February 16, 2011, 9:50pm

Here’s a quick reference guide that will seek to explain the trends, terms, and movements of the brave new media world of art and technology. So you can skim, digest, and be a pseudo-expert next time you’re cornered at a Speed Show exhibition in your local cybercafe. Because, hey, life is short and art is long. This week: Video game art.

So, what is video game art? The use and practice of video games as a medium to produce art. The video games can be modified, turned into machinima (animations generated from game engines), used for in-game virtual performance art, as part of an installation, as a generative system, and can also include art games: games created to produce art rather than to be played purely for entertainment.

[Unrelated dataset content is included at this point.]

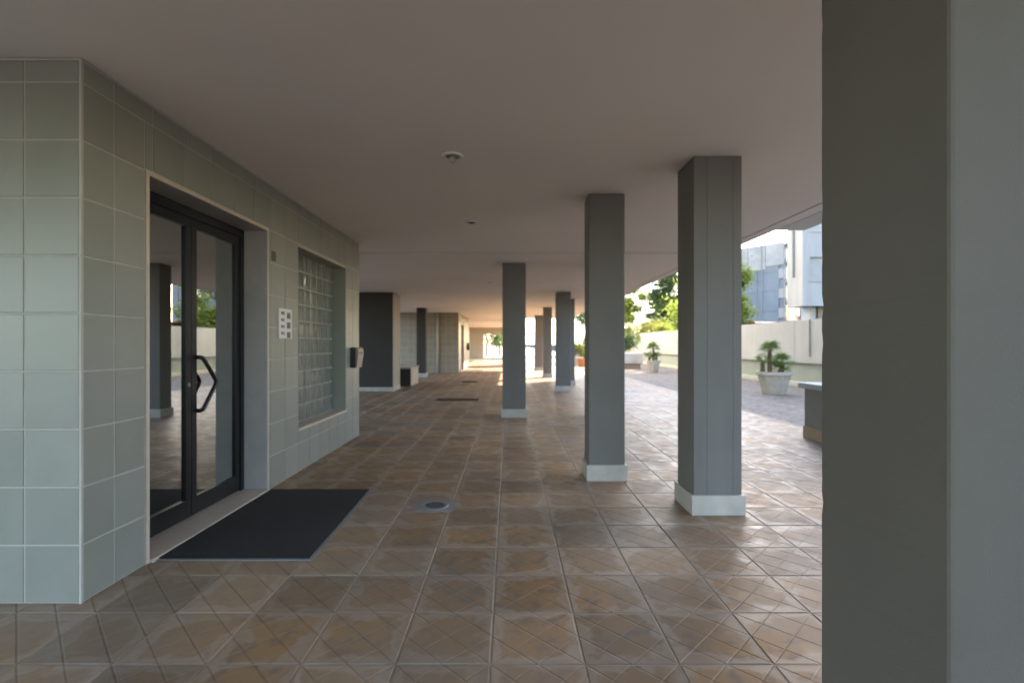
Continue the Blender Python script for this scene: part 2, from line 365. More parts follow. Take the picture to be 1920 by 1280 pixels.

Where did it come from? The first art game to be produced, as in one that was made with the distinct purpose of being a piece of art rather than a video game, is virtual reality whiz Jaron Lanier’s Moondust in 1983. Released on Commodore 64, it was a generative music game. Throughout the 1990s game modification, along with machinima, became popular. Jodi created a black and white scrambled version of Wolfenstein 3D in 1992. Games artist Julian Oliver was using first-person shooters like Quake and Half-Life to create pieces like Quilted Thought Organ (‘QTHOTH’), a game-based performance environment. And in 2002 Cory Arcangel hacked a Super Mario Bros. cartridge to erase everything but the clouds, while in the art game world Flash point and click puzzler Samorost was winning artistic plaudits a year later. Turning multiplayer online gaming into artistic protest, Velvet Strike modifies Counter Strike’s violent gameplay so player’s fire graffiti instead of bullets. In 2004 a real-life version of Pac-Man was created in a large-scale performance piece called Pac-Manhattan, using the urban grid of New York as the maze, with mobile phones used to guide people.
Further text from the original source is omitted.